The Shape of Things to Come?
Looking
at economic history in terms of seven-year cycles, we can examine the
events after the rebound of the dollar in 1980 for signs of things to
come in 2008, just four cycles later. In 1980, economic impacts drove
regulatory bodies to do what they always do after a crisis in
confidence: increase scrutiny on stakeholders. This led to the
introduction of FAS 52 in 1981 and increased disclosure requirements.
If current trends follow suit, a rise in the dollar will be marked by
economic losses and financial restatements by U.S. multinationals,
followed by another round of regulations and stakeholder scrutiny.
There
are many recent examples of industry-leading, European and Asian
multinational companies that have suffered material losses due to the
strength of their currencies relative to the U.S. dollar-SAP, Reuters,
Lufthansa, and Cannon, among them. FX-related corporate losses for
U.S. multinationals will be triggered by a sharp - even if not
sustained - dollar strengthening. Some of these companies will face
serious consequences, revealing themselves as the "Enrons of FX". The
dollar's turn-around will trigger sudden, unexpected financial results
that will have a domino effect on corporate value. Economic surprises
will lead to further scrutiny by stakeholders. This will trigger
compliance questions with dramatic negative impacts like those
experienced by Allied Defense.
Today,
European and Asian companies have been forced to ask themselves, "How
do we more accurately identify and quantify currency exposures?" and
"How do we communicate this to stakeholders, so they are not surprised?"

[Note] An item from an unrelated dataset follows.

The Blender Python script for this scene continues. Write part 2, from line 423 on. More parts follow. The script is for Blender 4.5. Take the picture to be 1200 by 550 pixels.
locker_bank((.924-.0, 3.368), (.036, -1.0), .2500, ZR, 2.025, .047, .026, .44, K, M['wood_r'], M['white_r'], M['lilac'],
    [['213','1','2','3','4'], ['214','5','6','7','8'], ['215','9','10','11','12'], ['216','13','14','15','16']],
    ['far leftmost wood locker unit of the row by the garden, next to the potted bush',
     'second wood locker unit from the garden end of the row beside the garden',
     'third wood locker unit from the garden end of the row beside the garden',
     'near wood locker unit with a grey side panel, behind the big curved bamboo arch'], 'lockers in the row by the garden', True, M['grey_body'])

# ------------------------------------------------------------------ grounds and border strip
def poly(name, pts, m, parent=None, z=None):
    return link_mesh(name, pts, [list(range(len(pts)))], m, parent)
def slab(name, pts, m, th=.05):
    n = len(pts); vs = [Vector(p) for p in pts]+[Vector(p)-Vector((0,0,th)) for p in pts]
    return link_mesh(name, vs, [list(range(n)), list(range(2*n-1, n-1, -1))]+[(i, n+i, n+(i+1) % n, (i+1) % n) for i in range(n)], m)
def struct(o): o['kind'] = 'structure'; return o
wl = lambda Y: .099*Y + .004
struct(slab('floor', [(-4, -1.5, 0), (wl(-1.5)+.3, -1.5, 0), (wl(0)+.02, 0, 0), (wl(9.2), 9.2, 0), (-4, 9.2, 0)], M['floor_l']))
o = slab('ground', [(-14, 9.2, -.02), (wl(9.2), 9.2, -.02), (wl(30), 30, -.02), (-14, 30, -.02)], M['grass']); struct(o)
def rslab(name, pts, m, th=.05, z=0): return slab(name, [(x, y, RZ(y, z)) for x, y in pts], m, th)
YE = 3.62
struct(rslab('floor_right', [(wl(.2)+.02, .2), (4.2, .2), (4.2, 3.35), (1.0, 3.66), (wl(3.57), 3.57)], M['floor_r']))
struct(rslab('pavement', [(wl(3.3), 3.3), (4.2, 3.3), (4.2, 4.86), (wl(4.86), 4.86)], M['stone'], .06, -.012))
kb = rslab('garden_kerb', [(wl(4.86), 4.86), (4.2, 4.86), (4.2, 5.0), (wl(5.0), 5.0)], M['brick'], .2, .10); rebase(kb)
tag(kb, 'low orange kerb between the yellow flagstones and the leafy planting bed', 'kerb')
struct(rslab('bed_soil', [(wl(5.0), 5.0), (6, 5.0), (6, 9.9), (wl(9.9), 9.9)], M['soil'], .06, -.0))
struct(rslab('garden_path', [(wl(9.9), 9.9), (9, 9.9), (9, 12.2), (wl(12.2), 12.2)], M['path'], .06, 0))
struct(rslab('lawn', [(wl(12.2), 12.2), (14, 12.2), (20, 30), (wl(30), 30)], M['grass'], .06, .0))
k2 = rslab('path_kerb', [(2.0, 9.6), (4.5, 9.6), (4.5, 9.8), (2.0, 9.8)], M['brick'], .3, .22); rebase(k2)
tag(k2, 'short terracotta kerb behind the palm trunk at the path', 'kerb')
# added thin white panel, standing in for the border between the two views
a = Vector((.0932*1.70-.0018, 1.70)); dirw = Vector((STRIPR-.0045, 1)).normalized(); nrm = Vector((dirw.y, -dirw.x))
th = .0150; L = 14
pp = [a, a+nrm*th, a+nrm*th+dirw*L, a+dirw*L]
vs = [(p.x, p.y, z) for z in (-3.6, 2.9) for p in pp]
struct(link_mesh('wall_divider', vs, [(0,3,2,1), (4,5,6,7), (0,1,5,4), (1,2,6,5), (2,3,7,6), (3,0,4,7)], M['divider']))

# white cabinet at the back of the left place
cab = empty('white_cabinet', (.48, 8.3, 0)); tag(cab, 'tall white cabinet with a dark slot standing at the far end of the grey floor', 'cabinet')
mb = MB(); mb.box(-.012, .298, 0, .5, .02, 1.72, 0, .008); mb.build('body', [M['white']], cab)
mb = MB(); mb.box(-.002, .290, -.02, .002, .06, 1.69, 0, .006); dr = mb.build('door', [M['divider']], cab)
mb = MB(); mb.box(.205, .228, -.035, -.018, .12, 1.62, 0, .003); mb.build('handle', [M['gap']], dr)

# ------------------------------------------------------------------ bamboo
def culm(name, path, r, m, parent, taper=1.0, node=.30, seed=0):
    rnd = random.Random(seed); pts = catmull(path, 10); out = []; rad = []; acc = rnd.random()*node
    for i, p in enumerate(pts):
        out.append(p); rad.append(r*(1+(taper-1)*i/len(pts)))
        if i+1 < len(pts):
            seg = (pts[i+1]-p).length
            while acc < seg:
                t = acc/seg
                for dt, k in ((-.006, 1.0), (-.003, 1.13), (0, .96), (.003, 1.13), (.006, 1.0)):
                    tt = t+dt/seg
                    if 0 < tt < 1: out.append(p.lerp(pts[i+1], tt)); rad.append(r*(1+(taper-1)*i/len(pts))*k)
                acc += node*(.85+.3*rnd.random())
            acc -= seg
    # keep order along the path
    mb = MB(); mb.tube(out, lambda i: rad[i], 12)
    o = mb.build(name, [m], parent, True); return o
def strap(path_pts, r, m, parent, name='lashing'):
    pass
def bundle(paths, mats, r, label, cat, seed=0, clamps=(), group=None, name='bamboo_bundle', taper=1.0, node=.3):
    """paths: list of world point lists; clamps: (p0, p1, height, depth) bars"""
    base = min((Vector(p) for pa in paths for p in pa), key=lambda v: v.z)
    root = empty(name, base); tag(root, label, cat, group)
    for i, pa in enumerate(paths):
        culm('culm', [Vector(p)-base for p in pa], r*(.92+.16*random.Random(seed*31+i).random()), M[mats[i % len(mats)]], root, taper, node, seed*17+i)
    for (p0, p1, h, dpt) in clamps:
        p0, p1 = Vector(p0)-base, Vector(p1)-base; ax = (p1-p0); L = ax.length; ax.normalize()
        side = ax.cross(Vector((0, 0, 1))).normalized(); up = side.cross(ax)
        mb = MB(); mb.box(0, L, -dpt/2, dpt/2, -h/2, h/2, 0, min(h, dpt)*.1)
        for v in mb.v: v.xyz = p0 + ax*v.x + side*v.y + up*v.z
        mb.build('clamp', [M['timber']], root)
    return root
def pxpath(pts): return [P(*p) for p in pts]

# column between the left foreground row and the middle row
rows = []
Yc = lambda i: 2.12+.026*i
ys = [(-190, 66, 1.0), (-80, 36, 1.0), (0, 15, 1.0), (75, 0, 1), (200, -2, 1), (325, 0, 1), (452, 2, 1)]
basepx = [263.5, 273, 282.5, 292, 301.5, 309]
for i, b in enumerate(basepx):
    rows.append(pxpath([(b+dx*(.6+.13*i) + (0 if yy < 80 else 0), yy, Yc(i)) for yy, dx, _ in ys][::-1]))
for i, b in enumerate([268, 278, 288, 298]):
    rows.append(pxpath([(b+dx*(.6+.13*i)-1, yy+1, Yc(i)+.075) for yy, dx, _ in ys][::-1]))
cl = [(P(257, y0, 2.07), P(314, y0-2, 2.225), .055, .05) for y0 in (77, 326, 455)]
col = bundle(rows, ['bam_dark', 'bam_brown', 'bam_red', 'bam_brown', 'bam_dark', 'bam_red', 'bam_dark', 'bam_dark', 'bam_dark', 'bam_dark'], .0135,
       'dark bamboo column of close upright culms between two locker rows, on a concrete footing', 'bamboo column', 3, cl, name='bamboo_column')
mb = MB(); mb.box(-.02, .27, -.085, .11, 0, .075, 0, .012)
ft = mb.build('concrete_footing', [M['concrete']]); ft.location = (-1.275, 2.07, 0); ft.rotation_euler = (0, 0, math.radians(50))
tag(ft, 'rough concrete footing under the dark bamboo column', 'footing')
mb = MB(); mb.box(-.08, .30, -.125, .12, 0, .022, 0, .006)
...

Better Data and Automated Processes Lead to Predictable Results
All
companies that generate revenue or incur costs in foreign currencies
can suffer from foreign exchange volatility. But for companies with
inadequate or non-existent exposure management policies, the fallout
can seriously impact the bottom line, jeopardizing share prices for
public entities, or the prospect of a successful IPO for start-ups.
From
one perspective, the risk of currency fluctuations is one of the easier
financial risks to manage. Exchange-traded options, currency swaps or
forward contracts can all lock in exchange rates to protect cash flows
from the effects of currency swings. But before these kinds of hedging
strategies can help, companies need to understand and accurately
quantify their exposure so they know where-and why- they are vulnerable.
The
Chief Finance Officer who seeks greater involvement in the definition
of currency risk management policies, and endorses a holistic,
collaborative approach to the problem can set his or her organization
on the right path to getting their accounting and compliance right, so
they can focus on optimal economic decisions. The automation of these
processes increases efficiency, reduces errors and supports the kind of
cross-functional collaboration needed to ensure that foreign exchange
exposure management becomes a economic strategy, rather than an
unanticipated consequence of uncoordinated activities.